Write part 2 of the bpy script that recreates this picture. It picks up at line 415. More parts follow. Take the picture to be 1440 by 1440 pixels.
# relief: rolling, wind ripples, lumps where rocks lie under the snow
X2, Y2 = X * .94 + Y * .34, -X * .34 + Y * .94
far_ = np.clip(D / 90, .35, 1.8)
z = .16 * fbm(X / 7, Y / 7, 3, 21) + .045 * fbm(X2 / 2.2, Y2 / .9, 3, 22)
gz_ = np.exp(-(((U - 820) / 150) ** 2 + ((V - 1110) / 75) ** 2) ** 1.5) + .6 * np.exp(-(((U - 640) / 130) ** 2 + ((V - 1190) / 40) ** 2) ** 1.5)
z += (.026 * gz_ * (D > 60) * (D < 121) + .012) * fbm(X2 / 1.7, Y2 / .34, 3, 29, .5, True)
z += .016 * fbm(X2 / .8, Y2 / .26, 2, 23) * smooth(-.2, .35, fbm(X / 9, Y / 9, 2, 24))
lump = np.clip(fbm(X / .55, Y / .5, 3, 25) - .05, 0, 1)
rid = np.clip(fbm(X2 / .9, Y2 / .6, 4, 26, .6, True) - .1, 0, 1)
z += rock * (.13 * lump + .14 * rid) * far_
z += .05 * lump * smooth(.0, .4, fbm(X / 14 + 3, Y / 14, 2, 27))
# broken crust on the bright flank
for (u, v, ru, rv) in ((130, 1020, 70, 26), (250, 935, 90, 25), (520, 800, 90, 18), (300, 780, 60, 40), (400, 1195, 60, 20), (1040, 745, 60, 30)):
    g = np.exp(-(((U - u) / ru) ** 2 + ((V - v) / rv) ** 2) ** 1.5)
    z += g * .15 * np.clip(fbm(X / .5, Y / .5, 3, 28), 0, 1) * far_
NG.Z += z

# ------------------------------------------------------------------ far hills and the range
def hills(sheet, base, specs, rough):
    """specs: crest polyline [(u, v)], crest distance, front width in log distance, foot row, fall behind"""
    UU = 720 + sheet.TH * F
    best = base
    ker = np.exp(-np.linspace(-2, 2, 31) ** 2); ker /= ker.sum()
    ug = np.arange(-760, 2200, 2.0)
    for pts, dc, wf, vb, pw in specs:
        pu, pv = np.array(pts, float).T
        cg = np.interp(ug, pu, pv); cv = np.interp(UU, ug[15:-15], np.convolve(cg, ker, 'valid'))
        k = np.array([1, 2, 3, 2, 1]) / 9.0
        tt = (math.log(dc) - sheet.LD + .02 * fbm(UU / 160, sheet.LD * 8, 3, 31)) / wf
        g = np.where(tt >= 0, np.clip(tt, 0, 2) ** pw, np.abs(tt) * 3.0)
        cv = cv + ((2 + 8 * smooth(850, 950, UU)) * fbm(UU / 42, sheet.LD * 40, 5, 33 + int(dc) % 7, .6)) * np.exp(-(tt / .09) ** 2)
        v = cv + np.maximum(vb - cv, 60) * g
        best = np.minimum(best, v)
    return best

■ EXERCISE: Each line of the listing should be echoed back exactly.

■ EXERCISE RESULT:
Write part 2 of the bpy script that recreates this picture. It picks up at line 415. More parts follow. Take the picture to be 1440 by 1440 pixels.
# relief: rolling, wind ripples, lumps where rocks lie under the snow
X2, Y2 = X * .94 + Y * .34, -X * .34 + Y * .94
far_ = np.clip(D / 90, .35, 1.8)
z = .16 * fbm(X / 7, Y / 7, 3, 21) + .045 * fbm(X2 / 2.2, Y2 / .9, 3, 22)
gz_ = np.exp(-(((U - 820) / 150) ** 2 + ((V - 1110) / 75) ** 2) ** 1.5) + .6 * np.exp(-(((U - 640) / 130) ** 2 + ((V - 1190) / 40) ** 2) ** 1.5)
z += (.026 * gz_ * (D > 60) * (D < 121) + .012) * fbm(X2 / 1.7, Y2 / .34, 3, 29, .5, True)
z += .016 * fbm(X2 / .8, Y2 / .26, 2, 23) * smooth(-.2, .35, fbm(X / 9, Y / 9, 2, 24))
lump = np.clip(fbm(X / .55, Y / .5, 3, 25) - .05, 0, 1)
rid = np.clip(fbm(X2 / .9, Y2 / .6, 4, 26, .6, True) - .1, 0, 1)
z += rock * (.13 * lump + .14 * rid) * far_
z += .05 * lump * smooth(.0, .4, fbm(X / 14 + 3, Y / 14, 2, 27))
# broken crust on the bright flank
for (u, v, ru, rv) in ((130, 1020, 70, 26), (250, 935, 90, 25), (520, 800, 90, 18), (300, 780, 60, 40), (400, 1195, 60, 20), (1040, 745, 60, 30)):
    g = np.exp(-(((U - u) / ru) ** 2 + ((V - v) / rv) ** 2) ** 1.5)
    z += g * .15 * np.clip(fbm(X / .5, Y / .5, 3, 28), 0, 1) * far_
NG.Z += z

# ------------------------------------------------------------------ far hills and the range
def hills(sheet, base, specs, rough):
    """specs: crest polyline [(u, v)], crest distance, front width in log distance, foot row, fall behind"""
    UU = 720 + sheet.TH * F
    best = base
    ker = np.exp(-np.linspace(-2, 2, 31) ** 2); ker /= ker.sum()
    ug = np.arange(-760, 2200, 2.0)
    for pts, dc, wf, vb, pw in specs:
        pu, pv = np.array(pts, float).T
        cg = np.interp(ug, pu, pv); cv = np.interp(UU, ug[15:-15], np.convolve(cg, ker, 'valid'))
        k = np.array([1, 2, 3, 2, 1]) / 9.0
        tt = (math.log(dc) - sheet.LD + .02 * fbm(UU / 160, sheet.LD * 8, 3, 31)) / wf
        g = np.where(tt >= 0, np.clip(tt, 0, 2) ** pw, np.abs(tt) * 3.0)
        cv = cv + ((2 + 8 * smooth(850, 950, UU)) * fbm(UU / 42, sheet.LD * 40, 5, 33 + int(dc) % 7, .6)) * np.exp(-(tt / .09) ** 2)
        v = cv + np.maximum(vb - cv, 60) * g
        best = np.minimum(best, v)
    return best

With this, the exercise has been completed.